Ihre Beschäftigung in Frohnau blieb den NS-Behörden keineswegs verborgen. Sie wurde in jener Zeit mehrfach polizeilich vorgeladen, um Auskunft über ihren Vater zu geben, den getauften Christen, der nach NS-Vorstellungen „Volljude“ war. Oskar Ostersetzer war am 21. März 1939 nach England (London) ins Exil gegangen. Mit Hilfe des Roten Kreuzes hatte Marie-Luise Bechert mit ihm einen sporadischen Briefkontakt.
So genannte „Mischlinge ersten Grades“ wurden unterschiedlich behandelt, von der Verdrängung aus ihrem Beruf bis hin zur Einweisung in ein Konzentrationslager. Andere wurden in die Arbeitslager der Organisation Todt abtransportiert, eine nach militärischem Vorbild organisierte Bautruppe, deren Angehörige in schwerer körperlicher Arbeit kriegswichtige Bauvorhaben durchführten. Marie-Luises Geschwister mussten zum Beispiel zeitweise Zwangsarbeit leisten. Wie es der Frohnauer Organistin gelang, ihre Stelle in Frohnau zu behalten, ist nicht ganz klar.

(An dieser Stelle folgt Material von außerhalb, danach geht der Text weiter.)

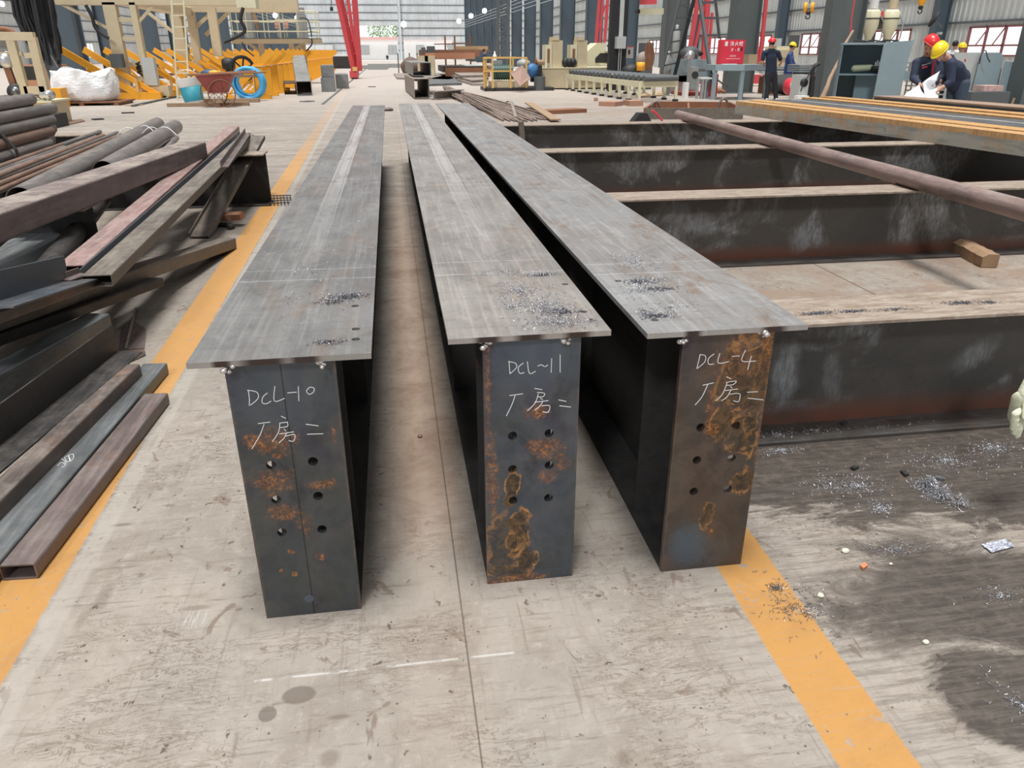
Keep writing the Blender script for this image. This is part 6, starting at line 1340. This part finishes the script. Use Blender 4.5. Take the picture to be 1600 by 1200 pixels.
t = T('wire_feeder', 'grey upright cabinet with a round dark dial beside the leaning wooden pole', 'cabinet', (12.6, 20.6, 0)); a, b = W(1247, 152, 20.6), W(1266, 117, 20.6); B(t, 'body', lgrey, at(a, .12), (b.x, 21.1, b.z)); B(t, 'white_base', white_p, (a.x-.12, 20.4, .12), (b.x-.05, 20.595, .28)); B(t, 'shadow_side', blk, (b.x+.001, 20.7, .1), (b.x+.22, 21.2, b.z-.05)); MB().lathe([(0, 0), (.11, 0), (.11, .03), (0, .03)], W(1256, 129, 20.59), 16, V(0, -1, 0)).build('dial', blk, t); MB().path(densify([W(1278, 101, 20.4), W(1270, 106, 20.4), W(1262, 120, 20.4), W(1256, 129, 20.4), W(1251, 143, 20.4)]), .015, 6).build('cable', blk, t)
one('black_hose', 'thick black hose looping from the column to the grey cabinet', 'hose', MB().path(densify([W(1280, 100, 20.5), W(1273, 103, 20.5), W(1269, 116, 20.5), W(1270, 135, 20.5), W(1268, 150, 20.5)]), .05, 8), blk)
# crooked pole leaning on the column
t = one('wooden_pole', 'crooked rough wooden pole leaning against the dark column', 'pole', MB().path(densify([at(W(1279, 158, 19.2), .02)+V(0, 0, 0), W(1292, 137, 19.3), W(1297, 122, 19.4), W(1312, 92, 19.6), W(1319, 72, 19.8), W(1333, 48, 20)]), [.085, .075, .075, .06, .06, .05, .05, .05, .055, .045, .045, .04, .04, .04, .045, .04, .035, .035, .03, .03, .03], 8), paint('rough_wood', (.36, .25, .18), .85, var=.4, dirt=.4, scale=7))
one('red_cable', 'thin red cable hanging down the side of the dark column', 'cable', MB().path([W(1337, -10, 20.2), W(1331, 25, 20.2), W(1329, 55, 20.2)], .022, 6), redp)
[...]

Kurz vor dem Einmarsch der Roten Armee flüchtete sie mit ihren Kindern in einem der letzten Züge, die Berlin verließen, zu ihrer Schwester nach Lübeck, zog dann nach Föhr und schließlich nach Hamburg. Von ihrem Mann hatte sie sich unterdessen getrennt. Sie schlug sich zunächst mit Abendmusiken in verschiedenen norddeutschen Kirchen und durch Beteiligung an Programmen mit Kirchen- und alter Musik beim Nordwestdeutschen Rundfunk (NWDR) durch und erhielt 1949 endlich eine feste Anstellung in der Hamburger Kirche St. Katharinen. 1952 nahm sie an Aufnahmen von Kantaten Dietrich Buxtehudes teil, die für die amerikanischen Schallplattenfirmen Lyrichord Discs und Vox in der Kirche St. Pauli Süd hergestellt wurden. Sie starb im Alter von nur 45 Jahren am 16. Dezember 1953 in Hamburg.